#### Goal
Write out all of the records precisely. Skip anything that is a picture.

Data entries

════════

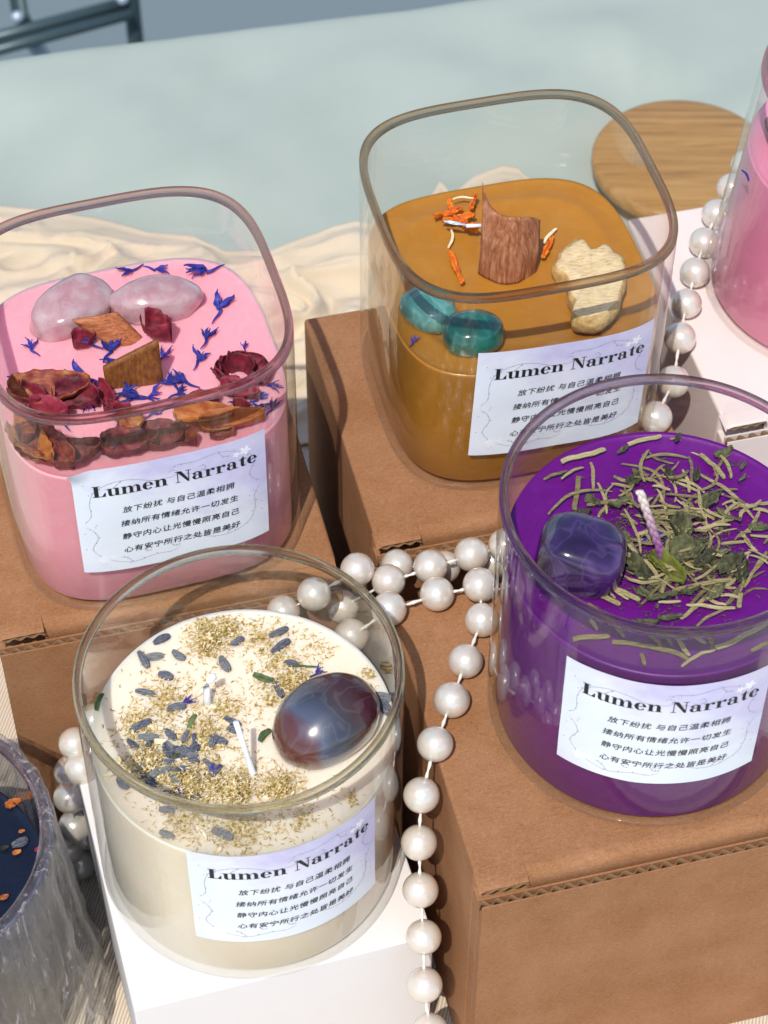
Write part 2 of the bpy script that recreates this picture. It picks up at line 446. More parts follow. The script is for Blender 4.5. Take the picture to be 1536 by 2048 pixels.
# ------------------------------------------------------------------ setting: table, cloths, ground
YAW = math.radians(14.2)
g = G()
g.grid([[(x, y, 0) for y in (-300, 900)] for x in (-600, 600)])
tag(g.out('ground', M['ground'], smooth=False, loc=(0, 0, -75)), kind='structure')

def tablecloth():
    a = math.radians(12.2); ux = Vector((math.cos(a), math.sin(a), 0)); vy = Vector((-math.sin(a), math.cos(a), 0))
    o = Vector((0, 76.75, 0)); P = []
    us = [-75 + i * 1.1 for i in range(150)]
    prof = [-110, -60, -30] + [-26 + k * 0.7 for k in range(36)] + [-0.6, -0.25, 0.0, 0.2, 0.35, 0.45]
    drop = [(0.5, -0.6), (0.6, -2.0)] + [(0.7 + 0.02 * k, -2.0 - 3.0 * k) for k in range(1, 11)]
    for u in us:
        row = []
        for v in prof:
            env = min(1, max(0, (v + 27) / 4)) * min(1, max(0.25, (-v) / 3))
            w = u * 0.9 + v * 0.55
            z = 0.75 * fbm((w * 0.13, v * 0.06 + 3, 0.3), 3) + 0.40 * fbm((u * 0.09 - v * 0.2, w * 0.06, 5), 2)
            crease = 0.34 * math.exp(-abs(u - 9.2 + (v + 5) * 0.36) / 0.5) + 0.14 * math.exp(-abs(u + 8 - v * 0.5) / 0.35) + 0.12 * math.exp(-abs(v + 14 + u * 0.12) / 0.3)
            edge = -0.25 * max(0, (v + 0.25) / 0.7) ** 2
            row.append(o + ux * u + vy * v + Vector((0, 0, -0.55 + (z + crease) * env + edge)))
        for dv, z in drop:
            f = 0.9 * fbm((u * 0.12, 9, 2), 2) * min(1, -z / 12)
            row.append(o + ux * u + vy * (dv + f) + Vector((0, 0, -0.45 + z)))
        P.append(row)
    g = G(); g.grid(P)
    tag(g.out('tablecloth', M['shaded']), 'pale sage grey cloth covering the whole market table, shade painted into its colour, soft folds at the back', 'tablecloth')
tablecloth()

def runner():
    P = []
    for i in range(90):
        x = -45 + i
        row = []
        for j in range(80):
            y = 12 + j * 0.62
            z = 0.0
            d = min(abs(x + 7.5 + (y - 28) * 0.1), 9)
            z += 0.10 * fbm((x * 0.22, y * 0.12, 1.7), 2)
            row.append((x, y, min(z, 0.0) * 1.0 - 0.02))
        P.append(row)
    g = G(); g.grid(P, 0.08)
    tag(g.out('table_runner', M['rib']), 'beige finely ribbed cloth laid under the boxes', 'cloth')
runner()

def scarf():
    # back outline along the top of the bunched muslin
    back = [(-130, 392), (-60, 388), (0, 388), (80, 395), (190, 412), (300, 440), (390, 448), (450, 478), (540, 478), (617, 447), (666, 430), (715, 418), (790, 432), (850, 392), (880, 338), (905, 366), (950, 328), (1005, 306), (1040, 312), (1072, 345)]
    bp = [on(px, py, 0.6) for px, py in back]
    # resample
    P = []; n = 260
    L = [0.0]
    for a, b in zip(bp, bp[1:]): L.append(L[-1] + (b - a).length)
    for i in range(n):
        s = L[-1] * i / (n - 1); k = 0
        while k < len(L) - 2 and L[k + 1] < s: k += 1
        t = (s - L[k]) / max(1e-6, L[k + 1] - L[k]); b = bp[k].lerp(bp[k + 1], t)
        f = Vector((b.x * 0.93 + 0.4, 52.5 + 0.18 * b.x, 0.0)); row = []
        ends = min(1, min(i, n - 1 - i) / 6)
        for j in range(120):
            v = j / 119
            p = f.lerp(b, v)
            q0 = Vector((p.x * 0.12 + p.y * 0.10, p.y * 0.27 - p.x * 0.08, 1.3))
            q = q0 + Vector((fbm(q0 * 1.3 + Vector((7, 0, 0)), 2), fbm(q0 * 1.3 + Vector((0, 9, 0)), 2), 0)) * 0.75
            sh = lambda w, e: max(0.0, 1 - abs(w) * e) ** 2.2
            h = 0.95 * sh(fbm(q, 1), 2.2) + 0.55 * sh(fbm(q * 1.9 + Vector((3, 1, 0)), 1), 2.4) + 0.10 * sh(fbm(q * 4.1 + Vector((8, 2, 0)), 1), 2.2)
            dome = math.sin(math.pi * min(1, 0.08 + v * 0.95)) ** 0.6
            tail = min(1, (1 - v) * 9)
            h = (0.35 + h) * dome * (0.35 + 0.65 * ends)
            row.append((p.x + 0.12 * fbm(q * 3, 2), p.y, 0.03 + h * (0.25 + 0.75 * tail)))
        P.append(row)
    g = G(); g.grid(P, 0.05)
    tag(g.out('muslin_scarf', M['muslin']), 'crumpled cream muslin bunched behind the cardboard boxes', 'scarf')
scarf()

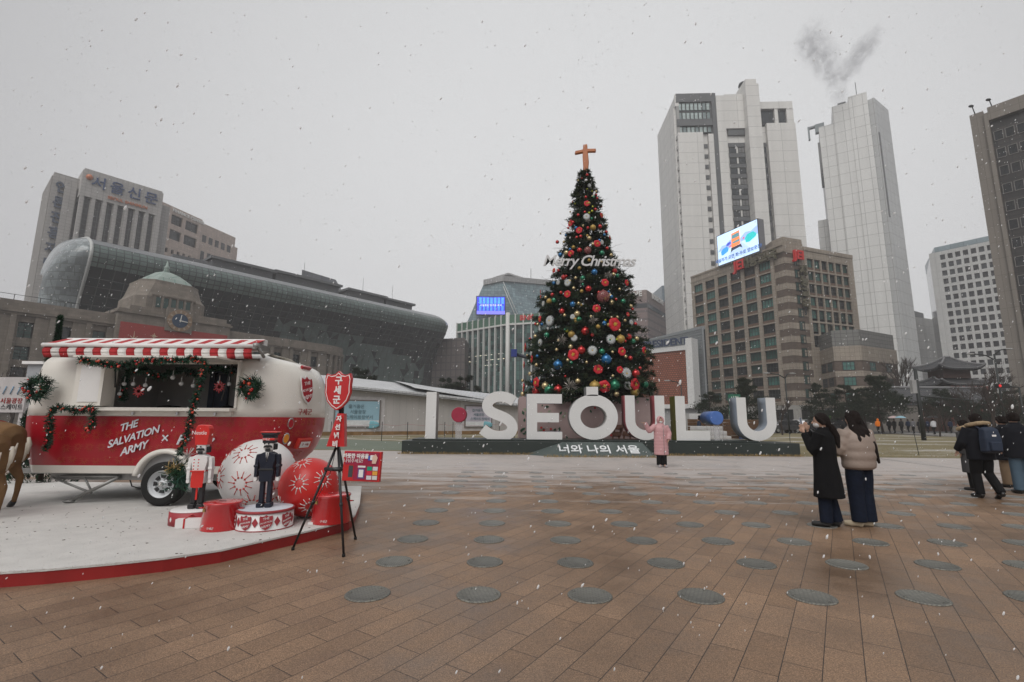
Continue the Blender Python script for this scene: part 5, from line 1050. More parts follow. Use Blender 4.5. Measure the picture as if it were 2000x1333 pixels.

════════

#### Solution for this problem
Write part 2 of the bpy script that recreates this picture. It picks up at line 446. More parts follow. The script is for Blender 4.5. Take the picture to be 1536 by 2048 pixels.
# ------------------------------------------------------------------ setting: table, cloths, ground
YAW = math.radians(14.2)
g = G()
g.grid([[(x, y, 0) for y in (-300, 900)] for x in (-600, 600)])
tag(g.out('ground', M['ground'], smooth=False, loc=(0, 0, -75)), kind='structure')

def tablecloth():
    a = math.radians(12.2); ux = Vector((math.cos(a), math.sin(a), 0)); vy = Vector((-math.sin(a), math.cos(a), 0))
    o = Vector((0, 76.75, 0)); P = []
    us = [-75 + i * 1.1 for i in range(150)]
    prof = [-110, -60, -30] + [-26 + k * 0.7 for k in range(36)] + [-0.6, -0.25, 0.0, 0.2, 0.35, 0.45]
    drop = [(0.5, -0.6), (0.6, -2.0)] + [(0.7 + 0.02 * k, -2.0 - 3.0 * k) for k in range(1, 11)]
    for u in us:
        row = []
        for v in prof:
            env = min(1, max(0, (v + 27) / 4)) * min(1, max(0.25, (-v) / 3))
            w = u * 0.9 + v * 0.55
            z = 0.75 * fbm((w * 0.13, v * 0.06 + 3, 0.3), 3) + 0.40 * fbm((u * 0.09 - v * 0.2, w * 0.06, 5), 2)
            crease = 0.34 * math.exp(-abs(u - 9.2 + (v + 5) * 0.36) / 0.5) + 0.14 * math.exp(-abs(u + 8 - v * 0.5) / 0.35) + 0.12 * math.exp(-abs(v + 14 + u * 0.12) / 0.3)
            edge = -0.25 * max(0, (v + 0.25) / 0.7) ** 2
            row.append(o + ux * u + vy * v + Vector((0, 0, -0.55 + (z + crease) * env + edge)))
        for dv, z in drop:
            f = 0.9 * fbm((u * 0.12, 9, 2), 2) * min(1, -z / 12)
            row.append(o + ux * u + vy * (dv + f) + Vector((0, 0, -0.45 + z)))
        P.append(row)
    g = G(); g.grid(P)
    tag(g.out('tablecloth', M['shaded']), 'pale sage grey cloth covering the whole market table, shade painted into its colour, soft folds at the back', 'tablecloth')
tablecloth()

def runner():
    P = []
    for i in range(90):
        x = -45 + i
        row = []
        for j in range(80):
            y = 12 + j * 0.62
            z = 0.0
            d = min(abs(x + 7.5 + (y - 28) * 0.1), 9)
            z += 0.10 * fbm((x * 0.22, y * 0.12, 1.7), 2)
            row.append((x, y, min(z, 0.0) * 1.0 - 0.02))
        P.append(row)
    g = G(); g.grid(P, 0.08)
    tag(g.out('table_runner', M['rib']), 'beige finely ribbed cloth laid under the boxes', 'cloth')
runner()

def scarf():
    # back outline along the top of the bunched muslin
    back = [(-130, 392), (-60, 388), (0, 388), (80, 395), (190, 412), (300, 440), (390, 448), (450, 478), (540, 478), (617, 447), (666, 430), (715, 418), (790, 432), (850, 392), (880, 338), (905, 366), (950, 328), (1005, 306), (1040, 312), (1072, 345)]
    bp = [on(px, py, 0.6) for px, py in back]
    # resample
    P = []; n = 260
    L = [0.0]
    for a, b in zip(bp, bp[1:]): L.append(L[-1] + (b - a).length)
    for i in range(n):
        s = L[-1] * i / (n - 1); k = 0
        while k < len(L) - 2 and L[k + 1] < s: k += 1
        t = (s - L[k]) / max(1e-6, L[k + 1] - L[k]); b = bp[k].lerp(bp[k + 1], t)
        f = Vector((b.x * 0.93 + 0.4, 52.5 + 0.18 * b.x, 0.0)); row = []
        ends = min(1, min(i, n - 1 - i) / 6)
        for j in range(120):
            v = j / 119
            p = f.lerp(b, v)
            q0 = Vector((p.x * 0.12 + p.y * 0.10, p.y * 0.27 - p.x * 0.08, 1.3))
            q = q0 + Vector((fbm(q0 * 1.3 + Vector((7, 0, 0)), 2), fbm(q0 * 1.3 + Vector((0, 9, 0)), 2), 0)) * 0.75
            sh = lambda w, e: max(0.0, 1 - abs(w) * e) ** 2.2
            h = 0.95 * sh(fbm(q, 1), 2.2) + 0.55 * sh(fbm(q * 1.9 + Vector((3, 1, 0)), 1), 2.4) + 0.10 * sh(fbm(q * 4.1 + Vector((8, 2, 0)), 1), 2.2)
            dome = math.sin(math.pi * min(1, 0.08 + v * 0.95)) ** 0.6
            tail = min(1, (1 - v) * 9)
            h = (0.35 + h) * dome * (0.35 + 0.65 * ends)
            row.append((p.x + 0.12 * fbm(q * 3, 2), p.y, 0.03 + h * (0.25 + 0.75 * tail)))
        P.append(row)
    g = G(); g.grid(P, 0.05)
    tag(g.out('muslin_scarf', M['muslin']), 'crumpled cream muslin bunched behind the cardboard boxes', 'scarf')
scarf()

Continue the Blender Python script for this scene: part 5, from line 1050. More parts follow. Use Blender 4.5. Measure the picture as if it were 2000x1333 pixels.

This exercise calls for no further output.